Do You Get Distracted Easily? Practice Focus… in the Shower

Do You Get Distracted Easily? Practice Focus… in the Shower

According to a new neuroscience book by an expert in the science of attention, the ability to focus can be trained and developed, just like a human bicep after months of pumping iron.

Dr. Amishi Jha, a professor of behavioral neuroscience at the University of Miami has written a book called Peak Mind: Find Your Focus, Own Your Attention following a research she had conducted on people in high-demand jobs like soldiers, elite athletes, or emergency personnel.

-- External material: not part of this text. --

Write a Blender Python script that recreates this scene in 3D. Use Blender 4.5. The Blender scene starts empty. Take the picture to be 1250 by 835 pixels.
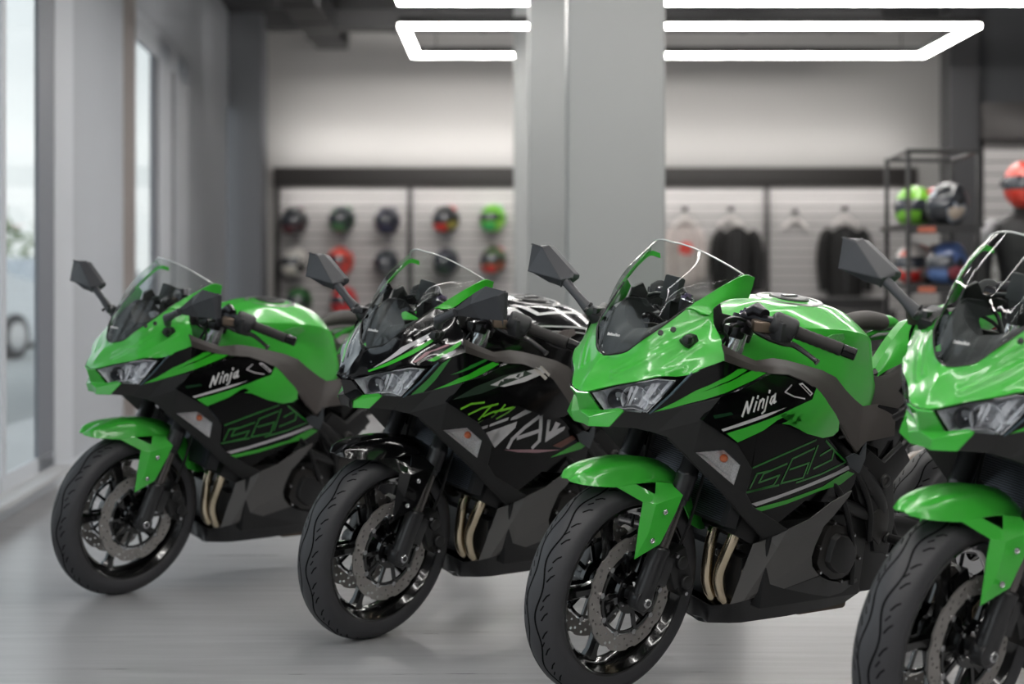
import bpy, bmesh, math, random
from mathutils import Vector, Matrix
from mathutils.bvhtree import BVHTree
R=math.radians; PI=math.pi
col=bpy.context.scene.collection
random.seed(4)
# ---------------------------------------------------------------- materials
def srgb(c):
    return tuple((x/255/12.92) if x/255<=.04045 else ((x/255+.055)/1.055)**2.4 for x in c)+(1,)
MATS={}
def mat(name,c,rough=.5,metal=0,coat=0,spec=.5,emit=None,es=1,noise=None,bump=None,coatr=.05):
    if name in MATS: return MATS[name]
    m=bpy.data.materials.new(name); m.use_nodes=True; n=m.node_tree.nodes; l=m.node_tree.links
    b=n['Principled BSDF']; b.inputs['Base Color'].default_value=srgb(c)
    b.inputs['Roughness'].default_value=rough; b.inputs['Metallic'].default_value=metal
    b.inputs['Coat Weight'].default_value=coat; b.inputs['Coat Roughness'].default_value=coatr
    b.inputs['Specular IOR Level'].default_value=spec
    if emit: b.inputs['Emission Color'].default_value=srgb(emit); b.inputs['Emission Strength'].default_value=es
    if noise:
        sc,amt=noise; tc=n.new('ShaderNodeTexCoord'); t=n.new('ShaderNodeTexNoise'); t.inputs['Scale'].default_value=sc; t.inputs['Detail'].default_value=5
        mr=n.new('ShaderNodeMapRange'); mr.inputs['To Min'].default_value=1-amt; mr.inputs['To Max'].default_value=1+amt
        mx=n.new('ShaderNodeMix'); mx.data_type='RGBA'; mx.blend_type='MULTIPLY'; mx.inputs['Factor'].default_value=1
        mx.inputs['A'].default_value=srgb(c)
        l.new(tc.outputs['Object'],t.inputs['Vector']); l.new(t.outputs['Fac'],mr.inputs['Value']); l.new(mr.outputs['Result'],mx.inputs['B']); l.new(mx.outputs['Result'],b.inputs['Base Color'])
    if bump:
        sc,st=bump; tc=n.new('ShaderNodeTexCoord'); t=n.new('ShaderNodeTexNoise'); t.inputs['Scale'].default_value=sc; t.inputs['Detail'].default_value=3
        bp=n.new('ShaderNodeBump'); bp.inputs['Strength'].default_value=st; bp.inputs['Distance'].default_value=.002
        l.new(tc.outputs['Object'],t.inputs['Vector']); l.new(t.outputs['Fac'],bp.inputs['Height']); l.new(bp.outputs['Normal'],b.inputs['Normal'])
    MATS[name]=m; return m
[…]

Prof. Jha says that stress is one of the biggest obstacles to focusing. In a high-alert state, we often start ruminating and catastrophizing. We get stuck in “loops of doom” or imagined scenarios. This mode impacts our “working memory”: the amount of information that can be held in our minds and used for a task. For example, choosing the words to put together in an email, or reading a page in a book.

“Working memory is like a mental whiteboard with disappearing ink,” Jha told The Guardian. “When that whiteboard is full of thoughts, feelings and images relating to what’s making us stressed, there is no room for new information. We might start blanking, zoning out or snapping at our partners, then feel guilty, which makes focusing even harder.”

According to the Professor, our eyes give the brain10 million bytes of imagery data each second, and we have around 6,000 spontaneous thoughts each day. It truly seems like a miracle we can focus on anything at all. According to the findings of her research, Prof. Jha recommends these following exercises.

Exercise in Attention

1: Paying attention to your breath and where in your body you feel it passing the most. Direct your focus like a beam of light. Do this for three minutes a day, for a week.

2: Spend three minutes a day focusing on the sensation of doing exactly what it is you are doing (here comes the shower part): great to practice in the shower. If you’re thinking about your to-do list as you’re scrubbing, bring it back and focus on the sensations.

3: Ignore “mindfulness myths”: you are not “clearing your mind.” This is an active mental workout. Your job is not to stop your mind from being busy – your job is to exist with it, and to place your attention back where you want it.

4. The whole point of the exercise is to be more present to the moment, and the idea is to do this by focusing on your senses: what are you seeing, feeling, smelling, hearing, touching.

Invest 12 minutes a day for four-weeks doing this simple mindfulness exercises, many aspects of cognitive and emotional health, including attention, are improved.